More than 50 years later, Fairfield has yet to address all of the demands. Only 69 Black students enrolled at Fairfield as full time undergraduates during the 2020-2021 academic year.  Less than 2% of the class of 2025 is Black – just 12 students out of 1,256. 

Recently Fairfield has revealed plans for creating a separate community college in Bridgeport, dubbed Bellarmine College, which, in Nemec’s words, would help students of color. “This initiative is designed to improve upward mobility and career trajectory for students not currently served by Fairfield University,” Dr. Nemec said in his official university statement released in Oct. of 2021.

But many students view this as a way for Fairfield to further exclude and segregate students of color. “Is every one of those students expected to matriculate to Fairfield? Absolutely not,” he said at the Community in Action event. Despite the Bellarmine College initiative, the university campus population remains more than 78% white and there is no sign of change on the horizon.

On Mar. 2, Stefan M. Bradley, Ph.D, gave a lecture at Fairfield titled, “Upending the Ivory Tower: Civil Rights, Black Power, and the Ivy League in Postwar America.” Before he began, Bradley addressed the recent student protest and the administration’s removal of the Black Lives Matter flag. “There is no neutrality on a moving train,” he said, harkening back to Nemec’s call for institutional neutrality. “Black people struggle for freedom wherever Black people breathe air.”

He called on students to spark change at Fairfield after speaking about Black student activism at Ivy League schools in the postwar era. “The timing cannot get any righter,” he said.

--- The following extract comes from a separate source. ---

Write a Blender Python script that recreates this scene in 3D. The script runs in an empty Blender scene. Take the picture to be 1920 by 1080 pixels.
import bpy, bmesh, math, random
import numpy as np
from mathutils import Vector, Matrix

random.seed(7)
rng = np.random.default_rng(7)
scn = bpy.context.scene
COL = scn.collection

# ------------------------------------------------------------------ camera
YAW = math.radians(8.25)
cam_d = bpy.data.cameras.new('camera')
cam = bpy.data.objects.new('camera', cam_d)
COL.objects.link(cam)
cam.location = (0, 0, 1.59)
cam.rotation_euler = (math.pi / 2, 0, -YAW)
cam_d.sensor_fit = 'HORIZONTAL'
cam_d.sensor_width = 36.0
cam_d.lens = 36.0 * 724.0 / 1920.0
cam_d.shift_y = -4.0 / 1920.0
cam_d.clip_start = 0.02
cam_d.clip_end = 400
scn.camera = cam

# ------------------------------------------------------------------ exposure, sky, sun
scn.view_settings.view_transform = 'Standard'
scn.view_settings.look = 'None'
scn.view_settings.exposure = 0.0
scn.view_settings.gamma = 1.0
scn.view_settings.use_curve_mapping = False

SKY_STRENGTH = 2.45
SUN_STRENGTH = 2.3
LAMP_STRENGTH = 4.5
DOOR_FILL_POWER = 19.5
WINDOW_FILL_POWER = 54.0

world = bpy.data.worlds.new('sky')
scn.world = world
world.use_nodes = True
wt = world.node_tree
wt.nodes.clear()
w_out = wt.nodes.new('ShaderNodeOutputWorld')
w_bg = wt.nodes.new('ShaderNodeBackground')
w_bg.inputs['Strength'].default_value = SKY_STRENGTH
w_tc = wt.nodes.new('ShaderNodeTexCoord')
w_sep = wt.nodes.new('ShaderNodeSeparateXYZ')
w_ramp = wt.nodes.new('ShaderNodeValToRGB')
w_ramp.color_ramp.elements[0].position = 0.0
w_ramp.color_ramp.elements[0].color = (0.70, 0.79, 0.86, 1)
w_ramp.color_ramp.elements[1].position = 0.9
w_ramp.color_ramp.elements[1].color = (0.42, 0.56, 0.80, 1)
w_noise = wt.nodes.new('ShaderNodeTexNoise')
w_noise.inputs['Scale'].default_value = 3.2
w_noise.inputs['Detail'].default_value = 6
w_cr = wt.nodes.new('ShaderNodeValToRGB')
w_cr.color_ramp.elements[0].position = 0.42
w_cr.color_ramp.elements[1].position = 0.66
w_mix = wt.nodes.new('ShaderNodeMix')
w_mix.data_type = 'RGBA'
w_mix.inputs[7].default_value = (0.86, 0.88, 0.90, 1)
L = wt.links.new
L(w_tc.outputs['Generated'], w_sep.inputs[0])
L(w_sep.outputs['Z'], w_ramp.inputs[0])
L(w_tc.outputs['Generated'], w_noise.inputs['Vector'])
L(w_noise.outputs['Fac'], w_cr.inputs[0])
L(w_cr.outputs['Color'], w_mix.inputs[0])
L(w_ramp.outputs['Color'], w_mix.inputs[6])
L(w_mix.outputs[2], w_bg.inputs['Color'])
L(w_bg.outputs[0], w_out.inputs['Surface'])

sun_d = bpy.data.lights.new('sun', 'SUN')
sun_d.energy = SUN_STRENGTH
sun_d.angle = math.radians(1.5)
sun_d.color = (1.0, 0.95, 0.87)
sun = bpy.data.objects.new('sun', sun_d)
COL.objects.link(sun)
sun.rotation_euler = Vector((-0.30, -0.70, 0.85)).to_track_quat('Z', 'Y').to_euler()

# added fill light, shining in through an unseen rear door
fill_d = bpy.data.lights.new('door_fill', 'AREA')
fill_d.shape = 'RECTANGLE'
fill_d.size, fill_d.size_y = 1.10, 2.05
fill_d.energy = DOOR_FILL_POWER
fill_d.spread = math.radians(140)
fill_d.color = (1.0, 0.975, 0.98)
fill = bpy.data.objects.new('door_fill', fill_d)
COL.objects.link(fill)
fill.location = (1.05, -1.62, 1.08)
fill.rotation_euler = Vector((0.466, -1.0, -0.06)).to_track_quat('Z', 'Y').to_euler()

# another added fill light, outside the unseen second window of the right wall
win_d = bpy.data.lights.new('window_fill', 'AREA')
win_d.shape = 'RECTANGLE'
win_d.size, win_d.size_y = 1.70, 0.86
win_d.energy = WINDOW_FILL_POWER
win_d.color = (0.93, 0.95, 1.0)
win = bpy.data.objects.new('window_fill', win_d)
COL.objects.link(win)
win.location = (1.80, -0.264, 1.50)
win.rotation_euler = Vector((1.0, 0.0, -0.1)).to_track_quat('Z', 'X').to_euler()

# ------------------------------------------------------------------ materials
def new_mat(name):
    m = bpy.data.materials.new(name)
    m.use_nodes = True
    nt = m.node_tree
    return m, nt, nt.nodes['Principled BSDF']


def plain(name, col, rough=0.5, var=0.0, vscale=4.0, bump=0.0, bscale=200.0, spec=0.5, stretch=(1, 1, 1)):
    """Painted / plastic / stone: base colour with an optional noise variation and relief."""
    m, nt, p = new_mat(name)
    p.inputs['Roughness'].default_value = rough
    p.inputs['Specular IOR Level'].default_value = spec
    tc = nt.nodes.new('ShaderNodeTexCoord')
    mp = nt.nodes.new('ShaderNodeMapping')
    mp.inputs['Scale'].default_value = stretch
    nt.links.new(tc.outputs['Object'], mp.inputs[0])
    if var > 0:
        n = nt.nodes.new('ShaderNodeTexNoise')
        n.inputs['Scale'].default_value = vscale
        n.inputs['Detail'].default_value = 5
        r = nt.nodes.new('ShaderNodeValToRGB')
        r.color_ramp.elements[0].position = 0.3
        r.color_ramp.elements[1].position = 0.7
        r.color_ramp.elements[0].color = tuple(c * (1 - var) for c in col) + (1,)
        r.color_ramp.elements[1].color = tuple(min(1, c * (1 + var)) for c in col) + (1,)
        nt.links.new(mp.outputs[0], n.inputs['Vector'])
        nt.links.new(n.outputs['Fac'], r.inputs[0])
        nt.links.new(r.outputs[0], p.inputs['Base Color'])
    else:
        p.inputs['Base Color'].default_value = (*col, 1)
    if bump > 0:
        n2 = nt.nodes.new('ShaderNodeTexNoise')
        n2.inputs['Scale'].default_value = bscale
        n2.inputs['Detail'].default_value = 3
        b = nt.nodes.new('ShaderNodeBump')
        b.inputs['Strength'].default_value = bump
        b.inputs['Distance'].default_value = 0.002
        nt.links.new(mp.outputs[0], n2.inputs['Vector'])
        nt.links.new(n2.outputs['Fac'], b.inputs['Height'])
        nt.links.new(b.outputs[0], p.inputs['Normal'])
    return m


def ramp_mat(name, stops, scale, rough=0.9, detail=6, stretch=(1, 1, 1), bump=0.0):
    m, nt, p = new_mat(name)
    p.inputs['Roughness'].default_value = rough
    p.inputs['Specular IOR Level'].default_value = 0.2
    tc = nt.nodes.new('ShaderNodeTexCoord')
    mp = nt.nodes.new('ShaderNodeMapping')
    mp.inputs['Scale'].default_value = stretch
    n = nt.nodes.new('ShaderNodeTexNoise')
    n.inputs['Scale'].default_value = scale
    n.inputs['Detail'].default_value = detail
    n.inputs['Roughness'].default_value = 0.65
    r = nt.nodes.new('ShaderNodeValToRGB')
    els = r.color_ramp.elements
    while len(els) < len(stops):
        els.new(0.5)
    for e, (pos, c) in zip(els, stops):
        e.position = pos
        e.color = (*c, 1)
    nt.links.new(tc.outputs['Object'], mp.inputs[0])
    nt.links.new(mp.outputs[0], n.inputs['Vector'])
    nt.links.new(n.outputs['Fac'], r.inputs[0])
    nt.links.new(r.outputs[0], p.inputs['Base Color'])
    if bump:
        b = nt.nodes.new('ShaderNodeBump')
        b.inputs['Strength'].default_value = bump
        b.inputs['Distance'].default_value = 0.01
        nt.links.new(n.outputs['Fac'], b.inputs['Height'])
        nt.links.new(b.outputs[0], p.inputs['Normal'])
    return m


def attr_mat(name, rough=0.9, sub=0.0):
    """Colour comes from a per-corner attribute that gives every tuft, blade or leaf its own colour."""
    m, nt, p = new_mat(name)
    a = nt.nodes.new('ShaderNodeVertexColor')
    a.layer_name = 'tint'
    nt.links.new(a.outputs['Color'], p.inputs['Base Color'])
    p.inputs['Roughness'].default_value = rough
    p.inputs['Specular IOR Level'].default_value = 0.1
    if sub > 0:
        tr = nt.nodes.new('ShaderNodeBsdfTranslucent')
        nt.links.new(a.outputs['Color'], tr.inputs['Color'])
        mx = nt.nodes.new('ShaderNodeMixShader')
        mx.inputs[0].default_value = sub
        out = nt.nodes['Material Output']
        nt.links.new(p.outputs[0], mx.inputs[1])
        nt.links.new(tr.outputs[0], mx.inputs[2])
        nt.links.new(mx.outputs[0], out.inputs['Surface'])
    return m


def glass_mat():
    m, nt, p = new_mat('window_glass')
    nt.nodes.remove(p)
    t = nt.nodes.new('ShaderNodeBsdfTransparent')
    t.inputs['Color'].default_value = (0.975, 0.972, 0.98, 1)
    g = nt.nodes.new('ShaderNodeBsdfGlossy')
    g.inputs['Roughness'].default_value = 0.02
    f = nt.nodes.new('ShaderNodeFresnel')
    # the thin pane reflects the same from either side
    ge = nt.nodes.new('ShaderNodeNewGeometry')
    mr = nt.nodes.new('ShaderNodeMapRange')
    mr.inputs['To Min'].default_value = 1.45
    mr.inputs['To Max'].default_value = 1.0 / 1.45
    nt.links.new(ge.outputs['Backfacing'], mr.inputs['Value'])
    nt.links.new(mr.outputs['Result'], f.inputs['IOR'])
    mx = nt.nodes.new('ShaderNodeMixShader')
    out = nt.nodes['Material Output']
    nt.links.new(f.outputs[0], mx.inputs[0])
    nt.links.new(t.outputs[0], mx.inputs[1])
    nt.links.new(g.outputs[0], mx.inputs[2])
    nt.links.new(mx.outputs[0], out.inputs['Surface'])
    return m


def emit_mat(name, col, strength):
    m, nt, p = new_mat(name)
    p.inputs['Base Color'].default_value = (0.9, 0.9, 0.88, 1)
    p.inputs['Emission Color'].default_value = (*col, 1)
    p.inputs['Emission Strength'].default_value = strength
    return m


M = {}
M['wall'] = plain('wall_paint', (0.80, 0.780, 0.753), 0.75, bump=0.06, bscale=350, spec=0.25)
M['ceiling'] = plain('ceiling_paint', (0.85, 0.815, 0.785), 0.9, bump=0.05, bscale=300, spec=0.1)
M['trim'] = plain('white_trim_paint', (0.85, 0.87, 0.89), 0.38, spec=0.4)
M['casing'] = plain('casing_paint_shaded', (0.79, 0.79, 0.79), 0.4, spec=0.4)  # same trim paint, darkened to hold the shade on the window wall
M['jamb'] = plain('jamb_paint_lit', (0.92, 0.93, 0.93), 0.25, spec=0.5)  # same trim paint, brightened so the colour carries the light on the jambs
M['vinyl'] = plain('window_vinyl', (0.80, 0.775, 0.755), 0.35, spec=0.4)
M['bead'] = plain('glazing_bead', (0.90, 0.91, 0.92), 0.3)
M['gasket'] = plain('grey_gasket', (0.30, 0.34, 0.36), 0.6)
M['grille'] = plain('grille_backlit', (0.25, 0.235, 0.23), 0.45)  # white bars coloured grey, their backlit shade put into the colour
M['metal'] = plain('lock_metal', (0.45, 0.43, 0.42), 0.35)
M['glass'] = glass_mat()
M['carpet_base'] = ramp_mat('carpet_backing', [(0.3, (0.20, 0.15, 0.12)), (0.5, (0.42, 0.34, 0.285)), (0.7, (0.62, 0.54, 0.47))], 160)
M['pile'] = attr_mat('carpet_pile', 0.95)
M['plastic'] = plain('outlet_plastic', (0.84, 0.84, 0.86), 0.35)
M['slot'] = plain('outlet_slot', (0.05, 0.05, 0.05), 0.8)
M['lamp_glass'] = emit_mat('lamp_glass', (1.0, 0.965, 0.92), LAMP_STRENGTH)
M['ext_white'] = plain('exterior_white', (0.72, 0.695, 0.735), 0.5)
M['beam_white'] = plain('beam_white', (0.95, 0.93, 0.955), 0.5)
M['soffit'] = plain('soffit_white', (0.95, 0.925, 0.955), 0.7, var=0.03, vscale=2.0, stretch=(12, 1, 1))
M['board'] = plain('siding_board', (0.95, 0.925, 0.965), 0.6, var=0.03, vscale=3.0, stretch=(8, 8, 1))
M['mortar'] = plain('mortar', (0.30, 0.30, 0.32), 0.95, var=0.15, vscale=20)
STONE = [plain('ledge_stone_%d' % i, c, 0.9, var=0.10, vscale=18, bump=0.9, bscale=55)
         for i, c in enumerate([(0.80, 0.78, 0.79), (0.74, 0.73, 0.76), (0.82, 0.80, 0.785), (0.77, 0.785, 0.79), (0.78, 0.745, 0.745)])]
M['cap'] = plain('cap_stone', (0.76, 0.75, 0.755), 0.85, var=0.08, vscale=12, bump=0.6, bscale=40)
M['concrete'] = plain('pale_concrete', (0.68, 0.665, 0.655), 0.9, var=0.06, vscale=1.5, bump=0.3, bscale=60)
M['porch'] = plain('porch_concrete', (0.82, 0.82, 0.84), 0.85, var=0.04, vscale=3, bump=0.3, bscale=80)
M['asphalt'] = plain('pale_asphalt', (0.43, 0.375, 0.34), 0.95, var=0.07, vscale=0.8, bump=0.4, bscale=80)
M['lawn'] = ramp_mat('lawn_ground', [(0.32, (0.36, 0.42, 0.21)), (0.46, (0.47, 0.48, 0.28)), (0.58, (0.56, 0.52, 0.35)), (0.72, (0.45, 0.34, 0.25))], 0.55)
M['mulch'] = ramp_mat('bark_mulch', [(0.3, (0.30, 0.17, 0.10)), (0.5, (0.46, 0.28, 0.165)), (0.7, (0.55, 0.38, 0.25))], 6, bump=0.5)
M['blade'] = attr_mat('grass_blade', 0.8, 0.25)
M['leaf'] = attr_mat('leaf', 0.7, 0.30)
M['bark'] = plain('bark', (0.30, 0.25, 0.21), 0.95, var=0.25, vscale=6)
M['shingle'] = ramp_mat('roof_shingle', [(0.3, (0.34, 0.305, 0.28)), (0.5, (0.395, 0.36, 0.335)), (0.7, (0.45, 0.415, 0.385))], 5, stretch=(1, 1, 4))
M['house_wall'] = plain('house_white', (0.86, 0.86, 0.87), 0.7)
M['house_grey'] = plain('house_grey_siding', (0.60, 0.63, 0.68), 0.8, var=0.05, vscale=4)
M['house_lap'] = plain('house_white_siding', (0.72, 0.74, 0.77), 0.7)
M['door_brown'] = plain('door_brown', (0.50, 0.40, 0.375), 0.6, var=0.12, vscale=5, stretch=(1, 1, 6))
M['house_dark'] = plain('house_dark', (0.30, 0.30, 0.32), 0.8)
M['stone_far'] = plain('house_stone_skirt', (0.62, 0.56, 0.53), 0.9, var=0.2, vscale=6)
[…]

The university’s stance on institutional neutrality has inhibited the visibility and care of Black students. Fairfield University must finally state that Black Lives Matter. However, a statement is not enough. The university must act, not just speak empty words, to support Black students, faculty, and staff to create a safe and welcoming environment, allowing their voices to be heard and respected. Fairfield University must become an agent of change.

Danielle Sondgeroth, Aliyah Seenauth, and Kasey Santos are students at Fairfield University.